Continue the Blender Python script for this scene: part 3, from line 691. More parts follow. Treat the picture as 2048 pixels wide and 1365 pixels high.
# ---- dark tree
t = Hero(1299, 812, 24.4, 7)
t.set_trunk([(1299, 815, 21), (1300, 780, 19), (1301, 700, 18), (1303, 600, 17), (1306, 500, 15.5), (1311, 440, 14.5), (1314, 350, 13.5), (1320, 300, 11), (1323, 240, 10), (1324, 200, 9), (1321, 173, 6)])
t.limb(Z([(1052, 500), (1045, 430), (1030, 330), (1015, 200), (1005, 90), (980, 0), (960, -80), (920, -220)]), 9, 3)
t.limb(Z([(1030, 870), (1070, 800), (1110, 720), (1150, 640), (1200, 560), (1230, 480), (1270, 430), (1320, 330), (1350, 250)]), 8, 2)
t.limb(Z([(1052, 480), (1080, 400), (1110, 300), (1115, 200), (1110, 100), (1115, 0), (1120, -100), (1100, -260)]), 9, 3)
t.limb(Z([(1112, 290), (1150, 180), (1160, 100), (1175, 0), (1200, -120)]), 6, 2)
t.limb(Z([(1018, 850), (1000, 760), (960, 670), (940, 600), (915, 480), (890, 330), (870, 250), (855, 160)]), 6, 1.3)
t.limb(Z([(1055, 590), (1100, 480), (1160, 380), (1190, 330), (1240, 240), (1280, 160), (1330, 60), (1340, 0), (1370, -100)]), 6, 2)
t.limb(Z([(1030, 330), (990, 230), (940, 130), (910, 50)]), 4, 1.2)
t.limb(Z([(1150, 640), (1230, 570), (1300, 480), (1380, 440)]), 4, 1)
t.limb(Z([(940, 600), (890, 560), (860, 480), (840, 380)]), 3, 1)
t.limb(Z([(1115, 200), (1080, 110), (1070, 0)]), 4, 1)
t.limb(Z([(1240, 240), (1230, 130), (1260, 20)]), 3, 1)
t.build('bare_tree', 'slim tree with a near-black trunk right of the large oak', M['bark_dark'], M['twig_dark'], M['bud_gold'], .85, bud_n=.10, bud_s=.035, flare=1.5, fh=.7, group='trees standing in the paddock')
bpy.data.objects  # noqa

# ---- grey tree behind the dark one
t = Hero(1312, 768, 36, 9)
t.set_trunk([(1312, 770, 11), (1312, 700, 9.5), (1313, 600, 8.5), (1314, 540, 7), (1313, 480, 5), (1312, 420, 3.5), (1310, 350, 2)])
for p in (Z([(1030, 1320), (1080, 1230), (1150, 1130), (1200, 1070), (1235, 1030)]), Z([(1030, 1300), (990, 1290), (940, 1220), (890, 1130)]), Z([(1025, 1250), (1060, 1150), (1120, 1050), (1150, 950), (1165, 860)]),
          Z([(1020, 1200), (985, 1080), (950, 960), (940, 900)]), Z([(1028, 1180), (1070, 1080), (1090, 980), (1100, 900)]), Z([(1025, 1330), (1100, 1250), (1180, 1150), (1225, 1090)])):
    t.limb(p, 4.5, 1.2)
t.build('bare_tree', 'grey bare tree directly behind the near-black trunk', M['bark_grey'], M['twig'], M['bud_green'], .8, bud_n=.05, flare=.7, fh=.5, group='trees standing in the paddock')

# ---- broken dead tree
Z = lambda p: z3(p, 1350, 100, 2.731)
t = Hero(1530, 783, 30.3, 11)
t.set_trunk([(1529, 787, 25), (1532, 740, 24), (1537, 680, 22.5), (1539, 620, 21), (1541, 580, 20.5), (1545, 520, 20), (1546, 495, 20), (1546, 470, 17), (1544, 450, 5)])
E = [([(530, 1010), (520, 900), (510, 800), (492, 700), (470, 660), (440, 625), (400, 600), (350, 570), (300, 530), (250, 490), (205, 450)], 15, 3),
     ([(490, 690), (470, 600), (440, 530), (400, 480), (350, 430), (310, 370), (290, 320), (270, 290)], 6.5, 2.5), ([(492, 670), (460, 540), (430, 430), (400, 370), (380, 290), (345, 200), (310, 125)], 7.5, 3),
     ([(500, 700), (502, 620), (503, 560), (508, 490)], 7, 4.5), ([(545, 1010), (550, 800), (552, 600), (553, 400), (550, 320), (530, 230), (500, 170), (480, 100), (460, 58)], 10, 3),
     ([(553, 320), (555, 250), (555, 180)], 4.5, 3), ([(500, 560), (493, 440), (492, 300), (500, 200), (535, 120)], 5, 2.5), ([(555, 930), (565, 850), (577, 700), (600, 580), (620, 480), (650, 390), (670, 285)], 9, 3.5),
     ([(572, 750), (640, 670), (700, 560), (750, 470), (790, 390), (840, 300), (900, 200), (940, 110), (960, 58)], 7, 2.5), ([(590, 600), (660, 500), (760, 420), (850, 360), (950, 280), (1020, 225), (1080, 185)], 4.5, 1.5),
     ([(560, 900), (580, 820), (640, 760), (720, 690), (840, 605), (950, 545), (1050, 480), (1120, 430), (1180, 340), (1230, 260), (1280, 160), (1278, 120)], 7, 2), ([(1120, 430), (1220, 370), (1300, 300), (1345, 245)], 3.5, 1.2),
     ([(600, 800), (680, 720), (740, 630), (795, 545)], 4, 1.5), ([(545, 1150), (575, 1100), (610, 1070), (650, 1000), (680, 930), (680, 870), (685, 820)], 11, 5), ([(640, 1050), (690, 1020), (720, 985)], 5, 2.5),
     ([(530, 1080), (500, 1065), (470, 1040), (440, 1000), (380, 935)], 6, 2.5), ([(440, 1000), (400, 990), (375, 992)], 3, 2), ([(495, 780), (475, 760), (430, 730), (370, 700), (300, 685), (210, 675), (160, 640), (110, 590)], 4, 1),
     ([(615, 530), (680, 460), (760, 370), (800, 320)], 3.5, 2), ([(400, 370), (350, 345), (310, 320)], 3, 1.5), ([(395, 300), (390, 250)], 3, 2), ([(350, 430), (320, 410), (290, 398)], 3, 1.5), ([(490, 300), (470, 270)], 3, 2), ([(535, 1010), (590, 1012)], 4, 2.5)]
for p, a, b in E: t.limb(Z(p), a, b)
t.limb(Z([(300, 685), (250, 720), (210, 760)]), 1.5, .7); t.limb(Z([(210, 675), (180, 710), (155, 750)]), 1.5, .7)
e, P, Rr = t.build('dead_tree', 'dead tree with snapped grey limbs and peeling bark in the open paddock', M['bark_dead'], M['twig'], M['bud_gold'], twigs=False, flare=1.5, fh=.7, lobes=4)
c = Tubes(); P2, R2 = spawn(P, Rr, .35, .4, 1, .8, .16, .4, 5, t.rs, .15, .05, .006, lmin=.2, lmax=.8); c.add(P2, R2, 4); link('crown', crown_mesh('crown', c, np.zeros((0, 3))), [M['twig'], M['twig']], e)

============

All of the data shown above must be copied exactly.

**Result for this exercise**:
Continue the Blender Python script for this scene: part 3, from line 691. More parts follow. Treat the picture as 2048 pixels wide and 1365 pixels high.
# ---- dark tree
t = Hero(1299, 812, 24.4, 7)
t.set_trunk([(1299, 815, 21), (1300, 780, 19), (1301, 700, 18), (1303, 600, 17), (1306, 500, 15.5), (1311, 440, 14.5), (1314, 350, 13.5), (1320, 300, 11), (1323, 240, 10), (1324, 200, 9), (1321, 173, 6)])
t.limb(Z([(1052, 500), (1045, 430), (1030, 330), (1015, 200), (1005, 90), (980, 0), (960, -80), (920, -220)]), 9, 3)
t.limb(Z([(1030, 870), (1070, 800), (1110, 720), (1150, 640), (1200, 560), (1230, 480), (1270, 430), (1320, 330), (1350, 250)]), 8, 2)
t.limb(Z([(1052, 480), (1080, 400), (1110, 300), (1115, 200), (1110, 100), (1115, 0), (1120, -100), (1100, -260)]), 9, 3)
t.limb(Z([(1112, 290), (1150, 180), (1160, 100), (1175, 0), (1200, -120)]), 6, 2)
t.limb(Z([(1018, 850), (1000, 760), (960, 670), (940, 600), (915, 480), (890, 330), (870, 250), (855, 160)]), 6, 1.3)
t.limb(Z([(1055, 590), (1100, 480), (1160, 380), (1190, 330), (1240, 240), (1280, 160), (1330, 60), (1340, 0), (1370, -100)]), 6, 2)
t.limb(Z([(1030, 330), (990, 230), (940, 130), (910, 50)]), 4, 1.2)
t.limb(Z([(1150, 640), (1230, 570), (1300, 480), (1380, 440)]), 4, 1)
t.limb(Z([(940, 600), (890, 560), (860, 480), (840, 380)]), 3, 1)
t.limb(Z([(1115, 200), (1080, 110), (1070, 0)]), 4, 1)
t.limb(Z([(1240, 240), (1230, 130), (1260, 20)]), 3, 1)
t.build('bare_tree', 'slim tree with a near-black trunk right of the large oak', M['bark_dark'], M['twig_dark'], M['bud_gold'], .85, bud_n=.10, bud_s=.035, flare=1.5, fh=.7, group='trees standing in the paddock')
bpy.data.objects  # noqa

# ---- grey tree behind the dark one
t = Hero(1312, 768, 36, 9)
t.set_trunk([(1312, 770, 11), (1312, 700, 9.5), (1313, 600, 8.5), (1314, 540, 7), (1313, 480, 5), (1312, 420, 3.5), (1310, 350, 2)])
for p in (Z([(1030, 1320), (1080, 1230), (1150, 1130), (1200, 1070), (1235, 1030)]), Z([(1030, 1300), (990, 1290), (940, 1220), (890, 1130)]), Z([(1025, 1250), (1060, 1150), (1120, 1050), (1150, 950), (1165, 860)]),
          Z([(1020, 1200), (985, 1080), (950, 960), (940, 900)]), Z([(1028, 1180), (1070, 1080), (1090, 980), (1100, 900)]), Z([(1025, 1330), (1100, 1250), (1180, 1150), (1225, 1090)])):
    t.limb(p, 4.5, 1.2)
t.build('bare_tree', 'grey bare tree directly behind the near-black trunk', M['bark_grey'], M['twig'], M['bud_green'], .8, bud_n=.05, flare=.7, fh=.5, group='trees standing in the paddock')

# ---- broken dead tree
Z = lambda p: z3(p, 1350, 100, 2.731)
t = Hero(1530, 783, 30.3, 11)
t.set_trunk([(1529, 787, 25), (1532, 740, 24), (1537, 680, 22.5), (1539, 620, 21), (1541, 580, 20.5), (1545, 520, 20), (1546, 495, 20), (1546, 470, 17), (1544, 450, 5)])
E = [([(530, 1010), (520, 900), (510, 800), (492, 700), (470, 660), (440, 625), (400, 600), (350, 570), (300, 530), (250, 490), (205, 450)], 15, 3),
     ([(490, 690), (470, 600), (440, 530), (400, 480), (350, 430), (310, 370), (290, 320), (270, 290)], 6.5, 2.5), ([(492, 670), (460, 540), (430, 430), (400, 370), (380, 290), (345, 200), (310, 125)], 7.5, 3),
     ([(500, 700), (502, 620), (503, 560), (508, 490)], 7, 4.5), ([(545, 1010), (550, 800), (552, 600), (553, 400), (550, 320), (530, 230), (500, 170), (480, 100), (460, 58)], 10, 3),
     ([(553, 320), (555, 250), (555, 180)], 4.5, 3), ([(500, 560), (493, 440), (492, 300), (500, 200), (535, 120)], 5, 2.5), ([(555, 930), (565, 850), (577, 700), (600, 580), (620, 480), (650, 390), (670, 285)], 9, 3.5),
     ([(572, 750), (640, 670), (700, 560), (750, 470), (790, 390), (840, 300), (900, 200), (940, 110), (960, 58)], 7, 2.5), ([(590, 600), (660, 500), (760, 420), (850, 360), (950, 280), (1020, 225), (1080, 185)], 4.5, 1.5),
     ([(560, 900), (580, 820), (640, 760), (720, 690), (840, 605), (950, 545), (1050, 480), (1120, 430), (1180, 340), (1230, 260), (1280, 160), (1278, 120)], 7, 2), ([(1120, 430), (1220, 370), (1300, 300), (1345, 245)], 3.5, 1.2),
     ([(600, 800), (680, 720), (740, 630), (795, 545)], 4, 1.5), ([(545, 1150), (575, 1100), (610, 1070), (650, 1000), (680, 930), (680, 870), (685, 820)], 11, 5), ([(640, 1050), (690, 1020), (720, 985)], 5, 2.5),
     ([(530, 1080), (500, 1065), (470, 1040), (440, 1000), (380, 935)], 6, 2.5), ([(440, 1000), (400, 990), (375, 992)], 3, 2), ([(495, 780), (475, 760), (430, 730), (370, 700), (300, 685), (210, 675), (160, 640), (110, 590)], 4, 1),
     ([(615, 530), (680, 460), (760, 370), (800, 320)], 3.5, 2), ([(400, 370), (350, 345), (310, 320)], 3, 1.5), ([(395, 300), (390, 250)], 3, 2), ([(350, 430), (320, 410), (290, 398)], 3, 1.5), ([(490, 300), (470, 270)], 3, 2), ([(535, 1010), (590, 1012)], 4, 2.5)]
for p, a, b in E: t.limb(Z(p), a, b)
t.limb(Z([(300, 685), (250, 720), (210, 760)]), 1.5, .7); t.limb(Z([(210, 675), (180, 710), (155, 750)]), 1.5, .7)
e, P, Rr = t.build('dead_tree', 'dead tree with snapped grey limbs and peeling bark in the open paddock', M['bark_dead'], M['twig'], M['bud_gold'], twigs=False, flare=1.5, fh=.7, lobes=4)
c = Tubes(); P2, R2 = spawn(P, Rr, .35, .4, 1, .8, .16, .4, 5, t.rs, .15, .05, .006, lmin=.2, lmax=.8); c.add(P2, R2, 4); link('crown', crown_mesh('crown', c, np.zeros((0, 3))), [M['twig'], M['twig']], e)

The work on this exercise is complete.